The multitude of German-speaking states and territories took the most victims, both in absolute numbers and percentages of population. Also high ranking were Switzerland, the Low Countries under Spanish rule (by secular authorities rather than the Inquisition), Bohemia, Poland , Scotland and Scandinavia.
As this list shows, persecution was the work of both Catholics and Protestants. In fact, panics about witchcraft often broke out in areas of high tension between them.
Were witch hunts the work of secular and religious authorities repressing grass-roots religious dissent? In some instances, yes. But the more common pattern was the opposite. Witch crazes were grass-roots phenomena that broke out more readily where the authorities were weak.

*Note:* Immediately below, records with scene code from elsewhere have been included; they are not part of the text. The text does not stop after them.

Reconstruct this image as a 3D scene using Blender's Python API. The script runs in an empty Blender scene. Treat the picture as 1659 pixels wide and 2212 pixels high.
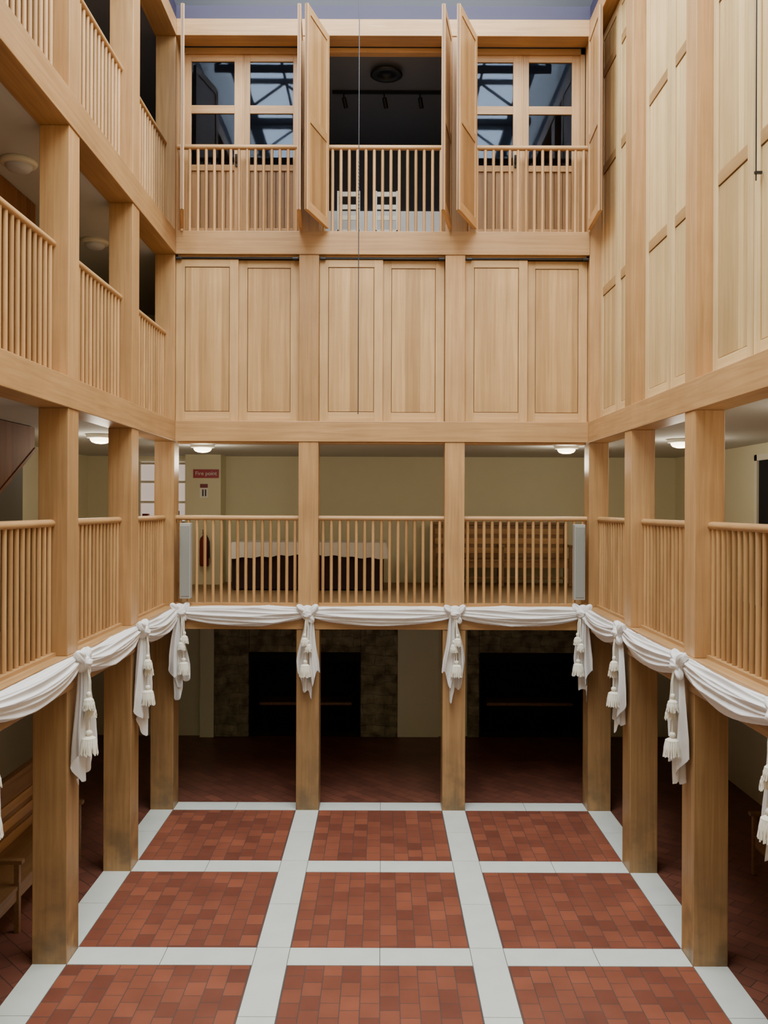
import bpy, math, random
from mathutils import Vector, Matrix
random.seed(7)
sc = bpy.context.scene
P = 1.915; HX = 2.715; D = 11.32; CZ = 3.98
YN = -12.6; YB = 3.7; XO = 5.1
L = [(2.374,2.677),(4.83,5.10),(7.28,7.585),(10.14,10.36)]
ZOOM = 1.0; ZX = 0; ZY = 0

# ---------------------------------------------------------------- materials
def new_mat(name):
    m = bpy.data.materials.new(name); m.use_nodes = True
    nt = m.node_tree; b = nt.nodes['Principled BSDF']
    return m, nt, b
def N(nt, t, **kw):
    n = nt.nodes.new(t)
    for k, v in kw.items(): setattr(n, k, v)
    return n
def mixc(nt, fac, a, b, mode='MIX'):
    n = N(nt, 'ShaderNodeMix', data_type='RGBA', blend_type=mode)
    for s, v in ((n.inputs[0], fac), (n.inputs[6], a), (n.inputs[7], b)):
        if hasattr(v, 'is_output'): nt.links.new(v, s)
        elif isinstance(v, (int, float)): s.default_value = v
        else: s.default_value = (*v, 1)
    return n.outputs[2]
def srgb(r, g, b):
    f = lambda c: (c/255/12.92 if c/255 <= .04045 else ((c/255+.055)/1.055)**2.4)
    return (f(r), f(g), f(b))
def plain(name, col, rough=.6, metal=0, noise=0.0, nscale=3, emis=0, bump=0):
    m, nt, b = new_mat(name)
    b.inputs['Roughness'].default_value = rough; b.inputs['Metallic'].default_value = metal
    tc = N(nt, 'ShaderNodeTexCoord'); nz = N(nt, 'ShaderNodeTexNoise')
    nz.inputs['Scale'].default_value = nscale; nz.inputs['Detail'].default_value = 4
    nt.links.new(tc.outputs['Object'], nz.inputs['Vector'])
    c = mixc(nt, nz.outputs['Fac'], tuple(x*(1-noise) for x in col), tuple(min(1, x*(1+noise)) for x in col))
    nt.links.new(c, b.inputs['Base Color'])
    if emis:
        b.inputs['Emission Color'].default_value = (*col, 1); b.inputs['Emission Strength'].default_value = emis
    if bump:
        bp = N(nt, 'ShaderNodeBump'); bp.inputs['Strength'].default_value = bump; bp.inputs['Distance'].default_value = .02
        nt.links.new(nz.outputs['Fac'], bp.inputs['Height']); nt.links.new(bp.outputs[0], b.inputs['Normal'])
    return m
def wood(name, ax, light, dark, boards=0, bax=0, rough=.42, var=.26, grime=False):
    m, nt, b = new_mat(name)
    b.inputs['Roughness'].default_value = rough
    tc = N(nt, 'ShaderNodeTexCoord'); geo = N(nt, 'ShaderNodeNewGeometry')
    off = N(nt, 'ShaderNodeVectorMath', operation='SCALE'); off.inputs[0].default_value = (17, 11, 23)
    nt.links.new(geo.outputs['Random Per Island'], off.inputs['Scale'])
    add = N(nt, 'ShaderNodeVectorMath', operation='ADD')
    nt.links.new(tc.outputs['Object'], add.inputs[0]); nt.links.new(off.outputs[0], add.inputs[1])
    mp = N(nt, 'ShaderNodeMapping'); s = [26, 26, 26]; s[ax] = 1.1
    mp.inputs['Scale'].default_value = s
    nt.links.new(add.outputs[0], mp.inputs['Vector'])
    nz = N(nt, 'ShaderNodeTexNoise'); nz.inputs['Scale'].default_value = 1.0; nz.inputs['Detail'].default_value = 6
    nz.inputs['Distortion'].default_value = .7
    nt.links.new(mp.outputs[0], nz.inputs['Vector'])
    n2 = N(nt, 'ShaderNodeTexNoise'); n2.inputs['Scale'].default_value = 1.9; n2.inputs['Detail'].default_value = 6
    nt.links.new(add.outputs[0], n2.inputs['Vector'])
    rp = N(nt, 'ShaderNodeValToRGB'); rp.color_ramp.elements[0].position = .27; rp.color_ramp.elements[1].position = .7
    rp.color_ramp.elements[0].color = (*dark, 1); rp.color_ramp.elements[1].color = (*light, 1)
    nt.links.new(nz.outputs['Fac'], rp.inputs[0])
    c = mixc(nt, n2.outputs['Fac'], (1-var,)*3, (1+var*.7,)*3)
    c = mixc(nt, 1.0, rp.outputs[0], c, 'MULTIPLY')
    isl = mixc(nt, geo.outputs['Random Per Island'], (.82, .80, .76), (1.12, 1.12, 1.12))
    c = mixc(nt, 1.0, c, isl, 'MULTIPLY')
    if boards:
        sx = N(nt, 'ShaderNodeSeparateXYZ'); nt.links.new(tc.outputs['Object'], sx.inputs[0])
        dv = N(nt, 'ShaderNodeMath', operation='DIVIDE'); dv.inputs[1].default_value = boards
        nt.links.new(sx.outputs[bax], dv.inputs[0])
        fl = N(nt, 'ShaderNodeMath', operation='FLOOR'); nt.links.new(dv.outputs[0], fl.inputs[0])
        ob = N(nt, 'ShaderNodeObjectInfo')
        ad = N(nt, 'ShaderNodeMath', operation='MULTIPLY_ADD'); nt.links.new(ob.outputs['Random'], ad.inputs[0]); ad.inputs[1].default_value = 97.3
        nt.links.new(fl.outputs[0], ad.inputs[2])
        wn = N(nt, 'ShaderNodeTexWhiteNoise', noise_dimensions='1D'); nt.links.new(ad.outputs[0], wn.inputs['W'])
        bc = mixc(nt, wn.outputs['Value'], (.78, .74, .68), (1.12, 1.12, 1.10))
        c = mixc(nt, 1.0, c, bc, 'MULTIPLY')
    if grime:
        sx = N(nt, 'ShaderNodeSeparateXYZ'); nt.links.new(tc.outputs['Object'], sx.inputs[0])
        mr = N(nt, 'ShaderNodeMapRange'); mr.inputs[1].default_value = 0; mr.inputs[2].default_value = 1.1; mr.inputs[3].default_value = .75; mr.inputs[4].default_value = 0
        nt.links.new(sx.outputs[2], mr.inputs[0])
        n3 = N(nt, 'ShaderNodeTexNoise'); n3.inputs['Scale'].default_value = 5; n3.inputs['Detail'].default_value = 6
        nt.links.new(add.outputs[0], n3.inputs['Vector'])
        r3 = N(nt, 'ShaderNodeMapRange'); r3.inputs[1].default_value = .42; r3.inputs[2].default_value = .66
        nt.links.new(n3.outputs['Fac'], r3.inputs[0])
        mu = N(nt, 'ShaderNodeMath', operation='MULTIPLY'); nt.links.new(mr.outputs[0], mu.inputs[0]); nt.links.new(r3.outputs[0], mu.inputs[1])
        c = mixc(nt, mu.outputs[0], c, srgb(104, 86, 62))
    nt.links.new(c, b.inputs['Base Color'])
    return m
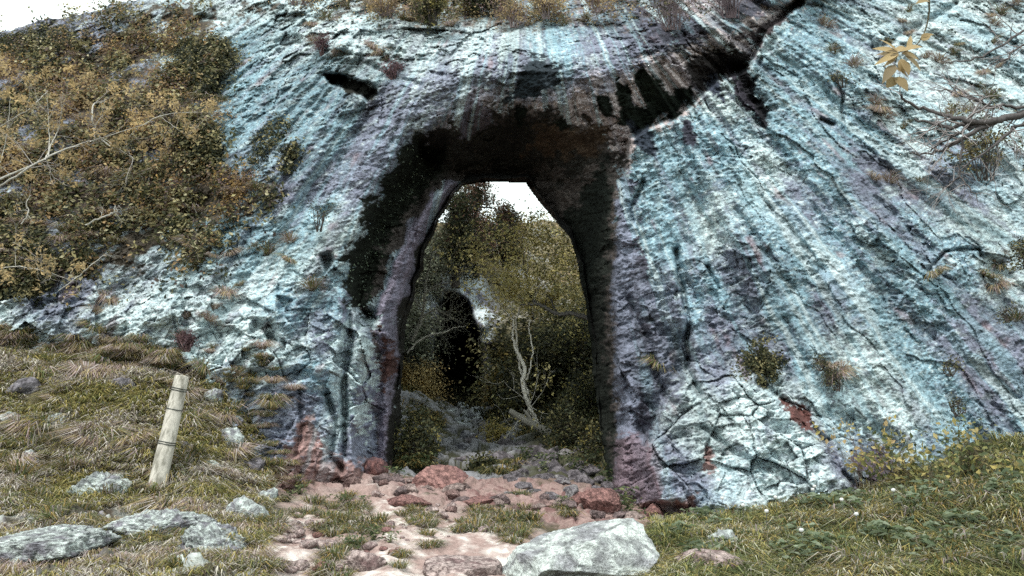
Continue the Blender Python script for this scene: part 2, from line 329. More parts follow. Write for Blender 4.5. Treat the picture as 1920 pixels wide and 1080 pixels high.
# the lintel's underside and the funnel of the arch
vw = Vv + wv*.5
lip = np.interp(U, [760,850,950,1050,1130,1210,1290,1370,1440,1500], [222,182,162,158,142,122,94,62,24,-20])
low = np.interp(U, [760,850,950,1050,1150,1180,1210,1255,1305,1345,1402,1450,1530], [262,300,330,320,300,262,242,230,192,152,130,45,-30])
sA = sdf(U + wu*.4, Vv + wv*.4, ALC)
alc = 1.15*(1 - sstep(Vv, 262, 400)*sstep(U, 1000, 1130)*sstep(U, 1260, 1200))*np.clip((vw - lip)/(low - lip + 1), 0, 1.15)**1.25*sstep(sA, -6, 8)
D = D - .30*np.exp(-((vw - lip + 34)/44)**2)*sstep(U, 680, 860)*sstep(U, 1520, 1440)
sO2 = np.clip(sO, 0, None); sI2 = np.clip(-sI, 0, None)
t = sO2/(sO2 + sI2 + 1e-3); dep = np.interp(U, [700, 860, 1060, 1130], [3.0, 2.8, 2.4, 2.6])
t = np.where(t < .12, t*t/.24 + 0*t, t - .06)/.94
fun = dep*t**.85*(sO > 0)
D = D + np.maximum(alc, fun) + .25*np.minimum(alc, fun) + 1.1*sstep(sdf(Uw, Vw, RECESS), -14, 30)
# hollow ground line rim, bent back to form the top of the fin
rim = np.interp(U[0], [-700,-300,0,60,130,180,230,300,370,440,520,600,680,760,860,960,1060,1150,1240,1330,1450], [180,100,60,44,28,18,4,-8,-20,-60,-120,-80,-60,-40,-14,-18,-30,-40,-60,-120,-200])
rim = rim + noise(U[0]*.02, 0, 0)*7 + noise(U[0]*.07, 0, 3)*5
Dr = np.array([np.interp(rim[i], vs, D[:, i]) for i in range(len(us))])
over = np.clip(rim[None, :] - Vv, 0, None)
Vc = np.where(over > 0, rim[None, :] + 0*Vv, Vv); Dc = np.where(over > 0, Dr[None, :], D)
PC = P(U, Vc, Dc); PC[..., 1] += over*.013; PC[..., 2] += -over*.008 + (over > 0)*sstep(over, 0, 40)*fbm(q0, .7, 3, s=5.)*.5
# ---- colour of the rock (lichen, algae, iron; shade painted inside the arch and slot)
Wt, Te, Pu, Dk, Br, Rd, Bk = (.58,.69,.71), (.27,.42,.50), (.235,.255,.335), (.09,.09,.12), (.55,.47,.47), (.30,.19,.18), (.012,.017,.012)
CC = [(0,600,Wt),(200,600,Wt),(350,640,Wt),(450,560,Wt),(0,520,Pu),(120,560,Pu),(480,700,Wt),(450,440,Te),(430,330,Te),(480,200,Te),(440,120,Te),(560,60,Wt),(540,330,Pu),(560,250,Te),(640,230,Te),(600,180,Te),
 (620,330,Pu),(680,260,Pu),(580,420,Te),(560,500,Wt),(620,460,Wt),(560,560,Te),(600,620,Pu),(620,560,Te),(650,330,Pu),(720,200,Pu),(700,130,Wt),(640,60,Wt),(780,110,Wt),(760,160,Pu),(860,90,Wt),(950,80,Wt),(860,140,Pu),
 (950,130,Pu),(1050,110,Te),(1060,80,Te),(1020,150,Dk),(1120,80,Pu),(1150,120,Pu),(1250,80,Dk),(1300,50,Dk),(1330,20,Br),(1400,20,Dk),(1100,150,Pu),
 (540,850,Pu),(580,780,Pu),(680,700,Wt),(690,780,Wt),(700,860,Pu),(520,640,Wt),(480,780,Pu),(420,640,Wt),(600,720,Te),
 (1230,330,Te),(1250,430,Te),(1230,560,Pu),(1180,600,Dk),(1180,480,Dk),(1240,680,Pu),(1200,780,Dk),(1200,880,Pu),(1330,250,Te),(1340,180,Wt),(1450,120,Te),(1430,70,Wt),(1500,60,Te),(1430,330,Wt),(1360,330,Te),
 (1330,420,Wt),(1480,260,Te),(1500,400,Pu),(1400,500,Pu),(1430,450,Te),(1500,520,Te),(1340,560,Te),(1350,640,Pu),(1480,600,Te),(1460,660,Pu),(1560,560,Pu),(1600,450,Te),(1560,320,Te),(1620,320,Pu),(1640,560,Te),(1600,250,Te),(1560,150,Te),
 (1700,250,Wt),(1700,120,Wt),(1800,60,Wt),(1860,200,Wt),(1780,300,Pu),(1700,460,Te),(1650,400,Pu),(1800,480,Te),(1820,420,Wt),(1880,520,Wt),(1760,570,Te),(1840,600,Pu),(1800,650,Pu),(1900,660,Pu),(1860,740,Pu),(1700,660,Te),(1640,700,Wt),
 (1760,720,Te),(1600,760,Wt),(1700,780,Wt),(1800,820,Te),(1560,690,Wt),(1500,700,Te),(1480,740,Wt),(1300,760,Wt),(1400,760,Wt),(1450,820,Wt),(1340,840,Wt),(1500,870,Wt),(1300,900,Pu),(1400,880,Wt),(1600,850,Pu),(1640,880,Pu),(1250,740,Pu),(1900,850,Te),
 (400,60,Wt),(300,200,Pu),(100,300,Pu),(100,120,Pu),(-400,300,Pu),(-400,700,Wt),(2200,300,Te),(2200,800,Pu)]
cu = np.array([c[:2] for c in CC], float); cc = np.array([c[2] for c in CC])
def idw(uu, vv):
    a = ((uu[..., None]-cu[:, 0])**2 + (vv[..., None]-cu[:, 1])**2 + 300.)**-2.2; return (a @ cc)/a.sum(-1)[..., None]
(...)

About 80 percent of the victims of these witch hunts were women, especially the poor, the aged and the widowed. Women, it should be noted, were also prominent among the accusers and the witnesses; sometimes trials revealed deadly competition: one midwife or woman convinced of her spiritual powers trying to do in a rival practitioner.
But clearly, patriarchy and misogyny were major factors. Yet patriarchy and misogyny were no less present in areas where witch crazes never occurred; and in areas like Scandinavia, the Balkans, the Baltic countries and Russia, high percentages of the accused were men.
"Accused witches were young, old, male, female, child, adult, poor, rich," writes Diarmaid MacCulloch in "The Reformation," a comprehensive history published by Penguin last year. One can assume, of course, that the rich, the male and the female with a husband surely had much better chances of defending themselves.
And, finally, how many victims were there? "For witchcraft and sorcery between 1400 and 1800, all in all, we estimate something like 50,000 legal death penalties," writes Wolfgang Behringer in "Witches and Witch-Hunts" (Polity, 2004). He estimates that perhaps twice as many received other penalties, "like banishment, fines or church penance."
Other recent estimates range from 40,000 to 100,000 executions over those early modern centuries. These remain appalling numbers, even when put in the context of the far greater numbers killed in religious wars and the fact that resort to capital punishment was at one of its high points in European history.
No one should underestimate the cruelty these numbers represent. "Witchfinders," Malcolm Gaskill's full-blooded account, just published by Harvard University Press, of the most notorious witch hunt in English history, makes that clear in engrossing detail.
But contemporary historians bridle at the huge numbers that have become part of the witch hunt mythology-and the implicit or explicit comparisons to the Nazi campaign of genocide. Professor Behringer traced the estimate of nine million victims back to wild projections made by an 18th-century anticlerical from 20 files of witch trials. The figure worked its way into 19th-century texts, was taken up by Protestant polemicists during the anti-Catholic Kulturkampf in Germany, then adopted by the early 20th-century German neopagan movement and, eventually, by anti-Christian Nazi propagandists.
In the United States, the nine million figure appeared in the 1978 book "Gyn/Ecology" by the influential feminist theoretician Mary Daly, who picked it up from a 19th-century American feminist, Matilda Gage.
Do such unfounded myths do anyone any good? Certainly many feminists, including some identifying themselves as neopagans, agree with contemporary historians about the answer: No.